Information shown>
--- BEGIN ---
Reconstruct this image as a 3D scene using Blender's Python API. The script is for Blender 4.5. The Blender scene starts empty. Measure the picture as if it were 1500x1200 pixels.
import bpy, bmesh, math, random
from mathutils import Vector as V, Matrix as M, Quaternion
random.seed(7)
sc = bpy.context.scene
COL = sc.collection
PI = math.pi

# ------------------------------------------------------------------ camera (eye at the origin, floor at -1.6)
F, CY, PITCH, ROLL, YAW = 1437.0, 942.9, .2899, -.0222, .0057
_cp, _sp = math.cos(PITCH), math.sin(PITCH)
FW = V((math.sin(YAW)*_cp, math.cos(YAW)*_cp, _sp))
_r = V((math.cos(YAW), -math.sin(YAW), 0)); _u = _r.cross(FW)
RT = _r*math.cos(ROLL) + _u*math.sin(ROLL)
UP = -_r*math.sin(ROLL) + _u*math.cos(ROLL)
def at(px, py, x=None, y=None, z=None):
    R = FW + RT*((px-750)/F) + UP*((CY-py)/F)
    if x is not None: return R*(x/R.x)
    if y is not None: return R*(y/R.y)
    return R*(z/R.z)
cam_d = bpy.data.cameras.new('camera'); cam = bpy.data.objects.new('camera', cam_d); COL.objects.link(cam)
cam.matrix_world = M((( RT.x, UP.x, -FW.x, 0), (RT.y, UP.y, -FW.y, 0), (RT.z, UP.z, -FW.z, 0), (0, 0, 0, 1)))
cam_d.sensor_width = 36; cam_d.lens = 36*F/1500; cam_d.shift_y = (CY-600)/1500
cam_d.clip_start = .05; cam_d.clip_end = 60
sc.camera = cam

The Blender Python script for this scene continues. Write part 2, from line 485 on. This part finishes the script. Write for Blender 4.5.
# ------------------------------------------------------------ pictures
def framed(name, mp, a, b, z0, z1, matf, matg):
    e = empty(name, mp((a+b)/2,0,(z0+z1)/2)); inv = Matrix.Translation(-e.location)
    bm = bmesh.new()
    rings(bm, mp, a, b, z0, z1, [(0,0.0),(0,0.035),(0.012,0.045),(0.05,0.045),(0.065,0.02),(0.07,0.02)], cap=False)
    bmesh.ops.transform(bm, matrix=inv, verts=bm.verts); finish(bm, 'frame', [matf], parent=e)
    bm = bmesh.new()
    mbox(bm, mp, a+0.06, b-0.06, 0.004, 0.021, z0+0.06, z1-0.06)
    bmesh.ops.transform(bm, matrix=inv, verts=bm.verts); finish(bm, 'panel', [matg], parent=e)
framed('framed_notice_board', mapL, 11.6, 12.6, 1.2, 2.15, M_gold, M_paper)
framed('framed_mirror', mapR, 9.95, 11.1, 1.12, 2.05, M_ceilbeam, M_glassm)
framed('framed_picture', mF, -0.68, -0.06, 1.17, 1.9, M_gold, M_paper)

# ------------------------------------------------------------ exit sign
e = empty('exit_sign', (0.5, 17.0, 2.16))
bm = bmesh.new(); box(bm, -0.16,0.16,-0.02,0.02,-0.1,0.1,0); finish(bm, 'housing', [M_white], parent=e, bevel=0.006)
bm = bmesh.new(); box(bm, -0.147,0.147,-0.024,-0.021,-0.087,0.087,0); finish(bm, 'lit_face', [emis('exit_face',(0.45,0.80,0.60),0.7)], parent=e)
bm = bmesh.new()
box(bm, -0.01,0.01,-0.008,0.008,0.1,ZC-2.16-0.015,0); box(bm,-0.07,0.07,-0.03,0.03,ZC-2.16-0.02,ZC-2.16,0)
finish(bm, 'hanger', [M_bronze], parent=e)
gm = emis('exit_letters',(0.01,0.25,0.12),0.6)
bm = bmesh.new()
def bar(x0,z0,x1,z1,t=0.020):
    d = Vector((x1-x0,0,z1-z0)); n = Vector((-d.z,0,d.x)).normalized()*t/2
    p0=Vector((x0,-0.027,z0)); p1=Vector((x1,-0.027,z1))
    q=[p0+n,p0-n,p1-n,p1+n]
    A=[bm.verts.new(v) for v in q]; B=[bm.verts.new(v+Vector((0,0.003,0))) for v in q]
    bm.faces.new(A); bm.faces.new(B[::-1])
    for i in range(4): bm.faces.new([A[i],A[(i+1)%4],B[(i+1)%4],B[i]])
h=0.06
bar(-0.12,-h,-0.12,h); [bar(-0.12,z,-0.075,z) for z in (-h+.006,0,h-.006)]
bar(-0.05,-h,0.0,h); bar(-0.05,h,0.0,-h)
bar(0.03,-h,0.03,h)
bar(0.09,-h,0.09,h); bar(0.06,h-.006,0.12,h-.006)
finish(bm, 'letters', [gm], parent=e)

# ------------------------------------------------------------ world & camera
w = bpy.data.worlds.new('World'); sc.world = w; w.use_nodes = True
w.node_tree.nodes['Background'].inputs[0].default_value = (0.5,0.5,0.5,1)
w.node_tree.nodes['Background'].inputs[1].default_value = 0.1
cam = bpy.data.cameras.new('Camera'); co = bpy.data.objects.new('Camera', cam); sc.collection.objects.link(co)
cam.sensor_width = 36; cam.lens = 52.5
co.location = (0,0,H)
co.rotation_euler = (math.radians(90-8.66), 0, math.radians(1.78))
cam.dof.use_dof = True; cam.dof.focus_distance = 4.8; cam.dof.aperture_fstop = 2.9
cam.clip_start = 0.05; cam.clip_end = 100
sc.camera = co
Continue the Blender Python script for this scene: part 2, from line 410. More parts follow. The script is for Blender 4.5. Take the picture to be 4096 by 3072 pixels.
--- END ---
Problem to work on>
Exactly as written, please output every entry.

Task output>
Reconstruct this image as a 3D scene using Blender's Python API. The script is for Blender 4.5. The Blender scene starts empty. Measure the picture as if it were 1500x1200 pixels.
import bpy, bmesh, math, random
from mathutils import Vector as V, Matrix as M, Quaternion
random.seed(7)
sc = bpy.context.scene
COL = sc.collection
PI = math.pi

# ------------------------------------------------------------------ camera (eye at the origin, floor at -1.6)
F, CY, PITCH, ROLL, YAW = 1437.0, 942.9, .2899, -.0222, .0057
_cp, _sp = math.cos(PITCH), math.sin(PITCH)
FW = V((math.sin(YAW)*_cp, math.cos(YAW)*_cp, _sp))
_r = V((math.cos(YAW), -math.sin(YAW), 0)); _u = _r.cross(FW)
RT = _r*math.cos(ROLL) + _u*math.sin(ROLL)
UP = -_r*math.sin(ROLL) + _u*math.cos(ROLL)
def at(px, py, x=None, y=None, z=None):
    R = FW + RT*((px-750)/F) + UP*((CY-py)/F)
    if x is not None: return R*(x/R.x)
    if y is not None: return R*(y/R.y)
    return R*(z/R.z)
cam_d = bpy.data.cameras.new('camera'); cam = bpy.data.objects.new('camera', cam_d); COL.objects.link(cam)
cam.matrix_world = M((( RT.x, UP.x, -FW.x, 0), (RT.y, UP.y, -FW.y, 0), (RT.z, UP.z, -FW.z, 0), (0, 0, 0, 1)))
cam_d.sensor_width = 36; cam_d.lens = 36*F/1500; cam_d.shift_y = (CY-600)/1500
cam_d.clip_start = .05; cam_d.clip_end = 60
sc.camera = cam

The Blender Python script for this scene continues. Write part 2, from line 485 on. This part finishes the script. Write for Blender 4.5.
# ------------------------------------------------------------ pictures
def framed(name, mp, a, b, z0, z1, matf, matg):
    e = empty(name, mp((a+b)/2,0,(z0+z1)/2)); inv = Matrix.Translation(-e.location)
    bm = bmesh.new()
    rings(bm, mp, a, b, z0, z1, [(0,0.0),(0,0.035),(0.012,0.045),(0.05,0.045),(0.065,0.02),(0.07,0.02)], cap=False)
    bmesh.ops.transform(bm, matrix=inv, verts=bm.verts); finish(bm, 'frame', [matf], parent=e)
    bm = bmesh.new()
    mbox(bm, mp, a+0.06, b-0.06, 0.004, 0.021, z0+0.06, z1-0.06)
    bmesh.ops.transform(bm, matrix=inv, verts=bm.verts); finish(bm, 'panel', [matg], parent=e)
framed('framed_notice_board', mapL, 11.6, 12.6, 1.2, 2.15, M_gold, M_paper)
framed('framed_mirror', mapR, 9.95, 11.1, 1.12, 2.05, M_ceilbeam, M_glassm)
framed('framed_picture', mF, -0.68, -0.06, 1.17, 1.9, M_gold, M_paper)

# ------------------------------------------------------------ exit sign
e = empty('exit_sign', (0.5, 17.0, 2.16))
bm = bmesh.new(); box(bm, -0.16,0.16,-0.02,0.02,-0.1,0.1,0); finish(bm, 'housing', [M_white], parent=e, bevel=0.006)
bm = bmesh.new(); box(bm, -0.147,0.147,-0.024,-0.021,-0.087,0.087,0); finish(bm, 'lit_face', [emis('exit_face',(0.45,0.80,0.60),0.7)], parent=e)
bm = bmesh.new()
box(bm, -0.01,0.01,-0.008,0.008,0.1,ZC-2.16-0.015,0); box(bm,-0.07,0.07,-0.03,0.03,ZC-2.16-0.02,ZC-2.16,0)
finish(bm, 'hanger', [M_bronze], parent=e)
gm = emis('exit_letters',(0.01,0.25,0.12),0.6)
bm = bmesh.new()
def bar(x0,z0,x1,z1,t=0.020):
    d = Vector((x1-x0,0,z1-z0)); n = Vector((-d.z,0,d.x)).normalized()*t/2
    p0=Vector((x0,-0.027,z0)); p1=Vector((x1,-0.027,z1))
    q=[p0+n,p0-n,p1-n,p1+n]
    A=[bm.verts.new(v) for v in q]; B=[bm.verts.new(v+Vector((0,0.003,0))) for v in q]
    bm.faces.new(A); bm.faces.new(B[::-1])
    for i in range(4): bm.faces.new([A[i],A[(i+1)%4],B[(i+1)%4],B[i]])
h=0.06
bar(-0.12,-h,-0.12,h); [bar(-0.12,z,-0.075,z) for z in (-h+.006,0,h-.006)]
bar(-0.05,-h,0.0,h); bar(-0.05,h,0.0,-h)
bar(0.03,-h,0.03,h)
bar(0.09,-h,0.09,h); bar(0.06,h-.006,0.12,h-.006)
finish(bm, 'letters', [gm], parent=e)

# ------------------------------------------------------------ world & camera
w = bpy.data.worlds.new('World'); sc.world = w; w.use_nodes = True
w.node_tree.nodes['Background'].inputs[0].default_value = (0.5,0.5,0.5,1)
w.node_tree.nodes['Background'].inputs[1].default_value = 0.1
cam = bpy.data.cameras.new('Camera'); co = bpy.data.objects.new('Camera', cam); sc.collection.objects.link(co)
cam.sensor_width = 36; cam.lens = 52.5
co.location = (0,0,H)
co.rotation_euler = (math.radians(90-8.66), 0, math.radians(1.78))
cam.dof.use_dof = True; cam.dof.focus_distance = 4.8; cam.dof.aperture_fstop = 2.9
cam.clip_start = 0.05; cam.clip_end = 100
sc.camera = co
Continue the Blender Python script for this scene: part 2, from line 410. More parts follow. The script is for Blender 4.5. Take the picture to be 4096 by 3072 pixels.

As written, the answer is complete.